The core idea (and the only idea i guess) is that $K$ lies on the bisector (external) of $\angle{BAC}$. This is well-known but its proof is short so anyways... define $N'$ to be the second intersection of $(MKA)$. Thus, by the angles formed, we obtain $MK = N'K$ so we've proved that $N' = N$. Thus let $A'$ be the diametrically oposed to $A$ wrt. $(AMN)$. Hence $A'K \perp KA$ which means $K, E, A'$ are collinear but also $\angle{MA'K} = \angle{KA'N}$. So $A'D = A'F$ and the conclusion follows. P. S. This indeed shows that the fact of drawing the circle centered at $K$ with radius $KE$ is not needed, we just used $E$ to say that $KE$ is perpendicular to $BC$.

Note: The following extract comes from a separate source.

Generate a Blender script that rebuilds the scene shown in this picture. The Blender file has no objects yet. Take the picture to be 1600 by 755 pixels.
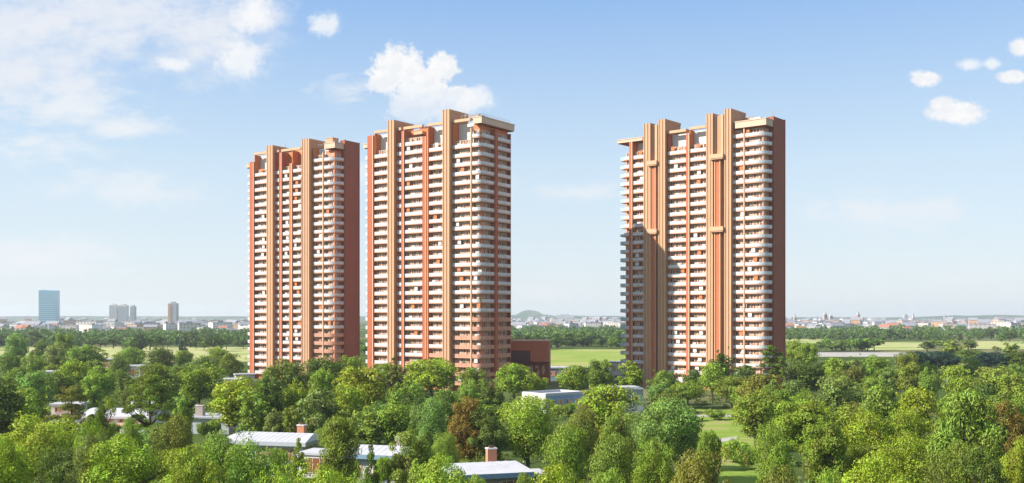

We have the following main Claim. Claim: Triangle $KMN$ is equilateral. Proof: Note that $2R_{AKM}=\dfrac{KM}{\sin \angle KAM}=\dfrac{KN}{\sin \angle KAN}=2R_{AKN},$ hence triangles $AKM$ and $AKN$ have the same circumradious, therefore $K \in (AMN),$ which implies that $\angle MKN=\angle MAN=60^\circ,$ as desired $\blacksquare$ Now, let $DM,FN$ intersect at point $S$. Then, $\angle AMS=\angle ANS=90^\circ,$ hence $S \in (AMN)$. Thus, $\angle AKS=90^\circ=\angle AKE,$ implying that points $K,E,S$ are collinear. Now the finish is trivial, as triangle $DFS$ is isosceles ($\angle KSD=\angle KSM=\angle KNM=\angle KMN=\angle KSN=\angle KSF$), and $SK$ is its $S-$ altitude.